◆ GOAL:
Find how many lines in the material hold the word "script", then state that number and nothing more.

◆ INPUT ROWS:
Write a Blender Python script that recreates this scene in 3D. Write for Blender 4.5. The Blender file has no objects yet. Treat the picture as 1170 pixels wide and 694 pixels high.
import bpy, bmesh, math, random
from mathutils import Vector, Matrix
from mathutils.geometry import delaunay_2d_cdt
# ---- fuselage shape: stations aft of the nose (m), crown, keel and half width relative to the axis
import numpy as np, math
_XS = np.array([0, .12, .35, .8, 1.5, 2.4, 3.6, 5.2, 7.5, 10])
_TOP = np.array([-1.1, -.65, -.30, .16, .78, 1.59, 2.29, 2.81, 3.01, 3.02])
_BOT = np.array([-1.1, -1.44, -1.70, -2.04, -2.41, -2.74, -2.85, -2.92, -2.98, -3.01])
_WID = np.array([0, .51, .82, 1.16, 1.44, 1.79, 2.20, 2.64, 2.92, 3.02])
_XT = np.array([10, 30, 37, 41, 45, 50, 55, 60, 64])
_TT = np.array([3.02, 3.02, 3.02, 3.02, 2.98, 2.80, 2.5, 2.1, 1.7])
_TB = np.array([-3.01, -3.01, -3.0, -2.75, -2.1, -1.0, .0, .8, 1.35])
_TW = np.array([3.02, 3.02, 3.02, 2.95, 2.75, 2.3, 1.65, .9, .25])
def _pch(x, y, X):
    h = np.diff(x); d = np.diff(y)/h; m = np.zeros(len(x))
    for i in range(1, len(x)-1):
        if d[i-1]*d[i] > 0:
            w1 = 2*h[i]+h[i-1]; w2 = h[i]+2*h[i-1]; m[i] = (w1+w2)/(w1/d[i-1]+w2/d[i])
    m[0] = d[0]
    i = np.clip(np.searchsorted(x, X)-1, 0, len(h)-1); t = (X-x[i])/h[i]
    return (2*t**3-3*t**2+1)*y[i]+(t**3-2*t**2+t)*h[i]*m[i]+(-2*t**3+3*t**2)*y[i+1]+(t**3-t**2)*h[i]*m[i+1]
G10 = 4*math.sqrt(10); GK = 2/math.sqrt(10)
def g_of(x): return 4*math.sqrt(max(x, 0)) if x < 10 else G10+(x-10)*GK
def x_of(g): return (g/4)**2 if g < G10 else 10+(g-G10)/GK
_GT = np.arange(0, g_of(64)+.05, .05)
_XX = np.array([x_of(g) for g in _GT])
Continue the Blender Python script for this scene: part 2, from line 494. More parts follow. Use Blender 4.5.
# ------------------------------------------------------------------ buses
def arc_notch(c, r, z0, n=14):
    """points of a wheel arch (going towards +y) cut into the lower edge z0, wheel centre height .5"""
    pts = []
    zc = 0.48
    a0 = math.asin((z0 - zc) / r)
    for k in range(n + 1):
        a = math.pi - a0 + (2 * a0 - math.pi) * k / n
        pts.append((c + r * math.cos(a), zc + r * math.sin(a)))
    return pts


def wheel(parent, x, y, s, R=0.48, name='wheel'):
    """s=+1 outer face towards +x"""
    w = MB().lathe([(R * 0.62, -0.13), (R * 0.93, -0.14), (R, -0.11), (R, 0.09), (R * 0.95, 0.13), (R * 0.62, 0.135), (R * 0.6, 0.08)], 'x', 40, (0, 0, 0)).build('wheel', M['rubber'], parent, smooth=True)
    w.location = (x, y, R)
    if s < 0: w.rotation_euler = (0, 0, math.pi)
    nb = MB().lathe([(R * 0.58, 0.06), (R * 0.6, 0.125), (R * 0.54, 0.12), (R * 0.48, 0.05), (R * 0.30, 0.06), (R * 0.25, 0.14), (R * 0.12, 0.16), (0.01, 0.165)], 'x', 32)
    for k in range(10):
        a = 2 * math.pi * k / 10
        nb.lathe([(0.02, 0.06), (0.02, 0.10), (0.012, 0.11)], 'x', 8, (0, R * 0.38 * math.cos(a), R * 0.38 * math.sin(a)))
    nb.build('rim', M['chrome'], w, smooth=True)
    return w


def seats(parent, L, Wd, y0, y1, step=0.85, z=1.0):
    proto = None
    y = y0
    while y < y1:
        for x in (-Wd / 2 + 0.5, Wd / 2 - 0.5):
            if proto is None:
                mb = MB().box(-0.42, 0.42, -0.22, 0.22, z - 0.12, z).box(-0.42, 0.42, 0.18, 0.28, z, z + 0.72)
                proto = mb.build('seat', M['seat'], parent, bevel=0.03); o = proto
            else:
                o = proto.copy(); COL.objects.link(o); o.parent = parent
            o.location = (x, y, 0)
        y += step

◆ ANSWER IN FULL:
2